NATO will withdraw its Iraq training mission at year-end after Baghdad refused to grant it legal immunity, Iraq’s top security adviser said on Sunday, mirroring the nearly-complete pullout of US forces.
But a NATO official in Brussels denied that any decision had been taken.
Iraq said the end of the mission was a surprise, with NATO previously having agreed in principle to staying through to the end of 2013.
“NATO surprised us with this decision,” National Security Adviser Falah al-Fayadh said in an interview aboard a flight transporting Prime Minister Nuri al-Maliki to Washington.
“We are sorry that NATO has advised that it will withdraw its mission from Iraq… because immunity is something that is out of the government’s reach,” he added, saying Baghdad was informed of the decision on Thursday.
The failure to agree on immunity from prosecution closely mirrors Iraq’s refusal to grant US soldiers similar protections earlier this year, sinking a potential deal between the two countries that means all American soldiers left in Iraq will leave by year-end.
Around 6,000 US troops remain stationed in the country on three bases, down from peaks of nearly 170,000 soldiers and 505 bases.
Fayadh added: “I would have preferred that there would be cooperation with NATO in other aspects, and not only through its mission in Iraq, and I was hoping that this mission would stay.”
An official at NATO headquarters in Brussels, however, said: “There hasn’t been a decision yet.”
“When they ask us to extend the mission, we need to see that the same legal framework will extend as well,” the official said on condition of anonymity.

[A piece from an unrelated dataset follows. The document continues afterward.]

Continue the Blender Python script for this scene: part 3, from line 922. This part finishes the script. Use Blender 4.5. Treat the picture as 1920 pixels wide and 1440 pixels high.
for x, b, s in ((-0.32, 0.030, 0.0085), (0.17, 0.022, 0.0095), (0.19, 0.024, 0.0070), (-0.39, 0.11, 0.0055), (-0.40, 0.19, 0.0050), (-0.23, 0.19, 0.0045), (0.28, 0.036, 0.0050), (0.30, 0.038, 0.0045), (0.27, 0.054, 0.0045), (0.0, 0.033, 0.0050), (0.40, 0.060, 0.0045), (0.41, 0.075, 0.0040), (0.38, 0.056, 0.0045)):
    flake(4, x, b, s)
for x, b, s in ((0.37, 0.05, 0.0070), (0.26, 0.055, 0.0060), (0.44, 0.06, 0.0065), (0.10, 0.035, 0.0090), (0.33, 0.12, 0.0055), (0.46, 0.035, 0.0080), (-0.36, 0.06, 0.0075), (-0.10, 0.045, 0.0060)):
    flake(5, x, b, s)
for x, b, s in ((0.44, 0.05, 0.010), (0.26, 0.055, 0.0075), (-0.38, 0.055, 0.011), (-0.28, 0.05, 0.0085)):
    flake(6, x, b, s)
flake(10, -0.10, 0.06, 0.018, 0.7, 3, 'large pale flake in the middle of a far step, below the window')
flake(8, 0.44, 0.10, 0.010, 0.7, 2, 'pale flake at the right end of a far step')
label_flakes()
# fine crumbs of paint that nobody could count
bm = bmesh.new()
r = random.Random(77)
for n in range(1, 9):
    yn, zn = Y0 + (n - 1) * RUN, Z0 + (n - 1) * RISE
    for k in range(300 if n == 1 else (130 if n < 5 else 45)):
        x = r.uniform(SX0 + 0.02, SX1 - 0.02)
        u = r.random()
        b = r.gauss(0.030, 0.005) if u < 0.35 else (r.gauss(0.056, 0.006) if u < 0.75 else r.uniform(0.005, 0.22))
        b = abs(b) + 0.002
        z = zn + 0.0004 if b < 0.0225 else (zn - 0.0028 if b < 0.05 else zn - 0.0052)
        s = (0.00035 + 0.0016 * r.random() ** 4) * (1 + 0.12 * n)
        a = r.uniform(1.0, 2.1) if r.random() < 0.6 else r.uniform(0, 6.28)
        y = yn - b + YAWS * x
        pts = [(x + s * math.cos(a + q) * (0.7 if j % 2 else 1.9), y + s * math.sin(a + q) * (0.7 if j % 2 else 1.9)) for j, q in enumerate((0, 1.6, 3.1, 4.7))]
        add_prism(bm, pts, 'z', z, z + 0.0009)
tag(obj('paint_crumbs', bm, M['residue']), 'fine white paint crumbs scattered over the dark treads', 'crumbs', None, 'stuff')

On November 29, Iraqi government spokesman Ali al-Dabbagh said Iraq was studying a contract to extend NATO’s presence in Iraq beyond year-end, but noted that such a deal would not grant its troops immunity from prosecution.
And on the same day, a NATO spokesman said the grouping had been asked by Maliki to “extend its training mission until the end of 2013.”
“The North Atlantic Council (the ambassadors of the 28 NATO Allies) has accepted this request in principle. Technical details are currently being worked out,” the spokesman said at the time.
Major General Jeffrey Buchanan, the spokesman for US forces in Iraq, said that Baghdad and NATO were working on an agreement that would see around 150 trainers beyond year-end. At the end of 2010, the training mission was comprised of 180 trainers.
NATO’s training mission in Iraq was aimed at assisting “in the development of Iraqi security forces training structures and institutions”, and as of November 2011, 12 countries were represented in its force.
Also on Sunday, US forces handed over to Iraq’s defence ministry a fourth base, Contingency Operating Site Kalsu, near the central Iraqi town of Iskandiriyah, in Babil province.
Since the 2003 US-led invasion, Iraq has built up forces more than 900,000 strong, including an army that US and Iraqi officials reckon is capable of dealing with internal threats, despite the violence.
Security leaders roundly acknowledge, though, that the country is incapable of defending its borders, airspace and territorial waters.